13. Do you think it’s possible to rank higher with great copy and no backlinks?

Yep, I’ve done this before several times. I recently had a client’s page ranking in the top 3 positions for a competitive term around driving in a certain country. The page outranked competitors whose backlink profiles dwarfed our own, and there were no links at all going to this particular page. We were able to spot gaps in our content and match intent better.

Obviously great content and great backlinks are the ideal pairings, though you can rank well if you spot gaps in terms of what’s ranking in the SERP around your desired search term.

14. Which interlinking rules do you follow?

Diversify, diversify, diversify.

15. What do you think is the one rule that helps improve ranking?

It may sound old and tired but it’s amazing what you can do by simply giving an old piece of content a fresh lick of paint. I hate to say it, but even lazy things like adding “2023” into page titles can still work. Come on Google!

16. What have been the most influential books, podcasts, or other resources?
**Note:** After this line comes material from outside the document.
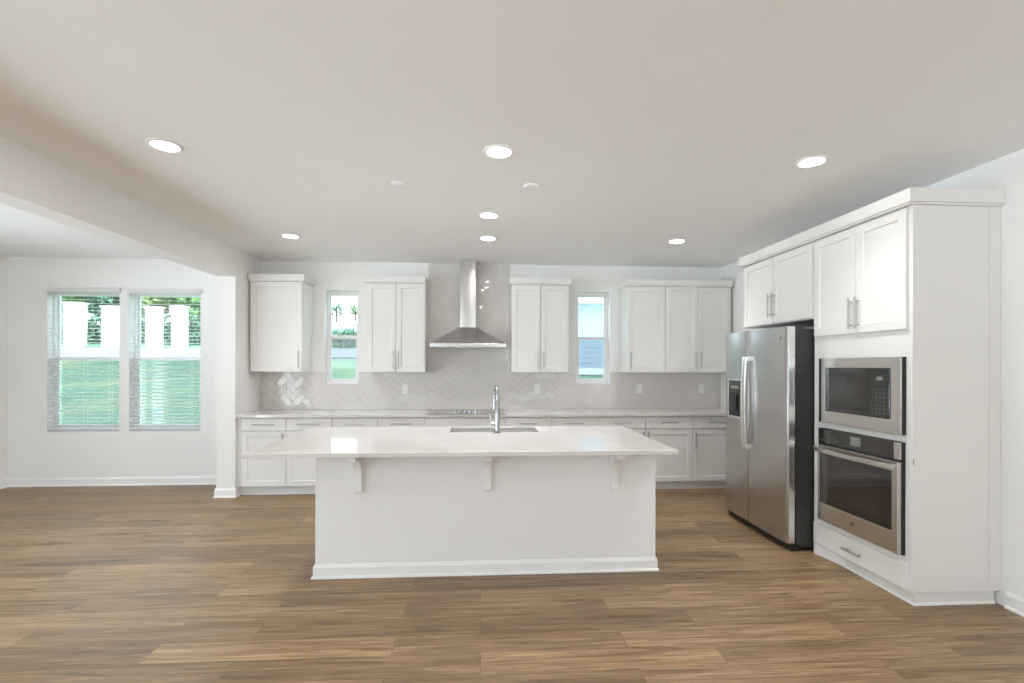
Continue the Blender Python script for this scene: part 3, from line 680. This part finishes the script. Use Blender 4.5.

I’m sadly not one of these people who consume — business or marketing books and podcasts for inspiration, though I probably should as I’ve been recommended plenty throughout my career.

Another side of me is heavily into politics and global affairs. I may be stretching here, but I believe there are things we can learn from the world of politics when it comes to global SEO and wider marketing and consumer behavior around the world. I suppose this feeds back into my background living in China for so long — I take a big interest in how different cultures and indeed socio-political demographics operate and try to apply this where possible in my work.

With that in mind, “The News Agents” and “Rest are Politics” podcasts are two that I couldn’t live without these days, alongside good political and historical non-fiction books.

17. The best piece of career advice I have ever been given is…

I’ve been given plenty of golden nuggets of advice over the years by people smarter than me, from tips for running a solo business to framing certain SEO problems for difficult clients.

The one thing that’s kept me sturdy all these years though is to not take oneself too seriously, roll with the punches and remember it’s only work.